Installation view of 《0-Person Perspective》 © Gyeonggi Creation Center

It may sound obvious, but for an artist, subjective criteria operate at both the beginning and end of making a work. When actions for painting are repeated according to such criteria, the resulting images inevitably take on a certain tendency, whether intended or not. Images are also linked to processes of accumulation, circulation, and consumption, thereby delineating the world of a given artist’s practice. Yet for Hyundoo Jung, this cyclical system is often called into question. While he recognizes that the forms generated by tendencies are outcomes that visualize subjective sensations, he remains wary that they may also become obstacles limiting sensory freedom.

For him, the support that constitutes painting is both the fundamental driving force that immerses him in the plane and a prejudice to be overcome at every moment. When he senses that events caused by conscious/unconscious judgments in painting are excessively repeated or no longer produce meaningful narratives, he seems to feel an urge to escape from them. Thus, immersion into form and gestures prior to the determination of meaning that deviate from it—these encounters and collisions are repeated, and painterly experiments continue.
 
In this context, his recent works reveal attempts to expand the range of possibilities for deriving images that fall within categories he can accept. An uncertain and hazy time is repeated, as he gauges whether structures of sensation and memory acquired in daily life can gain plausibility on the plane in ways different from before. Large and small vibrations that likely influenced him are transferred into raw colors and brushstrokes, leaving amorphous traces.
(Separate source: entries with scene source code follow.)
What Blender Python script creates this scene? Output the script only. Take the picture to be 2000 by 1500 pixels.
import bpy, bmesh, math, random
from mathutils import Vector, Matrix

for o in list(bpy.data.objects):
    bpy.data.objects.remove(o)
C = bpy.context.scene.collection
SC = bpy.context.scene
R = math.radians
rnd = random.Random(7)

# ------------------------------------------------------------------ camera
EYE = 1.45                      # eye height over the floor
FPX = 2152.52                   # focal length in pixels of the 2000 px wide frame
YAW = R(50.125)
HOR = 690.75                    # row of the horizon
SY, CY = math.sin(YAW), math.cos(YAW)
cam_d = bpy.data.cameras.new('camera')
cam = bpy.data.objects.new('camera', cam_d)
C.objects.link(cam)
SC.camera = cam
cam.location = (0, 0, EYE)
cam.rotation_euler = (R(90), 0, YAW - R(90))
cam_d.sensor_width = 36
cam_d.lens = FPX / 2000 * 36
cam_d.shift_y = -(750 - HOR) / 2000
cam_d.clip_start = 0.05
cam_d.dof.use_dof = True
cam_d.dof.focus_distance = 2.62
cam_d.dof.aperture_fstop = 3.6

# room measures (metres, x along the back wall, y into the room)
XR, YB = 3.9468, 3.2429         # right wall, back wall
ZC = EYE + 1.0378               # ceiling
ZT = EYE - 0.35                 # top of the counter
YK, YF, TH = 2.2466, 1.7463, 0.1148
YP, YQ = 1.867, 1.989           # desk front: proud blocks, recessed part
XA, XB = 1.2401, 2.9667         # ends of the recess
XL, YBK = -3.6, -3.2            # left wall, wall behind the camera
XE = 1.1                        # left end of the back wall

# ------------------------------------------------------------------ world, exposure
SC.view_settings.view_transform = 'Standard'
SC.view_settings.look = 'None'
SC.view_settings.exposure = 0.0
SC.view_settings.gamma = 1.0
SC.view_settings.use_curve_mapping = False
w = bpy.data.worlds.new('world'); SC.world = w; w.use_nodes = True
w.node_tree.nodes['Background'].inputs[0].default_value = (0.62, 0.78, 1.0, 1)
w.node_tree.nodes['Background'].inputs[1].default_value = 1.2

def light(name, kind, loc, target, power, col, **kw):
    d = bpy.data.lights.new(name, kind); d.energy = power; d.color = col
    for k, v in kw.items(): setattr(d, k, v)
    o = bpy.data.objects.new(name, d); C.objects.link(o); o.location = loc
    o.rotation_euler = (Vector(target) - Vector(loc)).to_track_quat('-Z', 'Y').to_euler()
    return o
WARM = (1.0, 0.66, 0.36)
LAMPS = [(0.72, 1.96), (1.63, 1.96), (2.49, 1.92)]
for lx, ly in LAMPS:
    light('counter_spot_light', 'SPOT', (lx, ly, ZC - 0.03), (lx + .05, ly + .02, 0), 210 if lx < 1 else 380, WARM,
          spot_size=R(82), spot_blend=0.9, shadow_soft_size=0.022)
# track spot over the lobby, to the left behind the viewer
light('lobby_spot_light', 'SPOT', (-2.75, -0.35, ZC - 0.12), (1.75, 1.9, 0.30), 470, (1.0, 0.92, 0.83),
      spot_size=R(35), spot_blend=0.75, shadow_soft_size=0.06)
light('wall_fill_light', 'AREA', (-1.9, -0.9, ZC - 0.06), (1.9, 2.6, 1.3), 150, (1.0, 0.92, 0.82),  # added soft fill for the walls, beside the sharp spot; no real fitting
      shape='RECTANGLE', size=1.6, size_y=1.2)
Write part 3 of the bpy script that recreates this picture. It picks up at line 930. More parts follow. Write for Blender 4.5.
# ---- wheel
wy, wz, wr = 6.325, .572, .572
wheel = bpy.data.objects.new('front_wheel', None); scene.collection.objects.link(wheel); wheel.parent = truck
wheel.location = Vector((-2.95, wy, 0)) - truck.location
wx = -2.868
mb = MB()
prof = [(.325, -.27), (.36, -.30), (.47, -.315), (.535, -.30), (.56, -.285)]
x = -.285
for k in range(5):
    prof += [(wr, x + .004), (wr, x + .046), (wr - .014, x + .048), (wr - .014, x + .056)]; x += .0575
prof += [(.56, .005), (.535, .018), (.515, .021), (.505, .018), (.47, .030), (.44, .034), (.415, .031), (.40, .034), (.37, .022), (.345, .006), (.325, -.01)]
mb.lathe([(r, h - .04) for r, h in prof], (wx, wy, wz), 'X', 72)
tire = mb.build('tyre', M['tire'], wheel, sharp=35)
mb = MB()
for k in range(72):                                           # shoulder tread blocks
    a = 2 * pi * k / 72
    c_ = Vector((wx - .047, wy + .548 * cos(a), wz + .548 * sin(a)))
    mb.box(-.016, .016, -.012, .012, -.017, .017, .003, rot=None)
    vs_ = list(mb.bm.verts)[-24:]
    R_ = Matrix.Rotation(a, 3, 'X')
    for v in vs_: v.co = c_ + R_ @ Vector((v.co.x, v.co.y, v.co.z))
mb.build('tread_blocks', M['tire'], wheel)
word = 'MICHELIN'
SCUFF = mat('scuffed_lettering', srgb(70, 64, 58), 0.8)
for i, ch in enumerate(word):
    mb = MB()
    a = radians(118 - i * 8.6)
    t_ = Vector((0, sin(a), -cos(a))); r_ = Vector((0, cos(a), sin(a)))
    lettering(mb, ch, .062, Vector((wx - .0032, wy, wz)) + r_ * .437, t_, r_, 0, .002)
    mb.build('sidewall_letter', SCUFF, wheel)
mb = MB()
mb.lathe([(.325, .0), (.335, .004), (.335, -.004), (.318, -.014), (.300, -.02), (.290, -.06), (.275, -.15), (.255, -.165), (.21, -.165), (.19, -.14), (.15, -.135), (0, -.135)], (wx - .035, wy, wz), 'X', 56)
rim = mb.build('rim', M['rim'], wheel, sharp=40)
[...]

Yet rather than remaining within the territory of formal experimentation alone, the layered results of these actions give the impression that he actively calibrates his relationship with painting, exploring the sustainability between the two poles (artist–painting) and broadening the scope of their dialogue. In other words, the question is less about achieving better formal outcomes and more about establishing an attitude and position for acquiring a flexible painterly language. In conversations I had with him, I recall that his interest had already somewhat moved away from what to represent.
 
For Hyundoo Jung, painting is not a fully controllable object nor a separate Other detached from himself; rather, it is a force that, from a similar position, proposes frameworks of thought and directions of movement. His desire that the work affect him and his surroundings not only during the time of making it but also when he is away from the canvas connects to his attitude of treating painting as a coexisting organism.

The perspective he maintains leads us to think of painting not as a temporary object but as a kind of current that transfers phenomenological experience into present sensation. Each plane sustaining a single form, as something alive in reality, endlessly adjusts its directionality and contour, generating spaces of meaning on its own. It is precisely this viewpoint that enables painting to function as an autonomous signaling system without collapsing into rigid physical limitations.
 
Thus, the reading that should precede standing before his recent works must concern the modes and distances of relationships he has formed with multiple planes, and the tangible and intangible energies generated between them. Is he sufficiently close to his painting now? Or does he maintain sufficient distance? Does his painting continue its own narrative beyond the arbitrary form bestowed upon it by its producer? Outside the domain of represented images, what sensations does the painting convey? What field of experience might another painting, now facing the artist, create in reality? When accompanied by such questions, Hyundoo Jung’s painting may exist not as a dry enumeration of nouns but in the active voice of verbs, perhaps holding more of the shimmering moments of everyday life.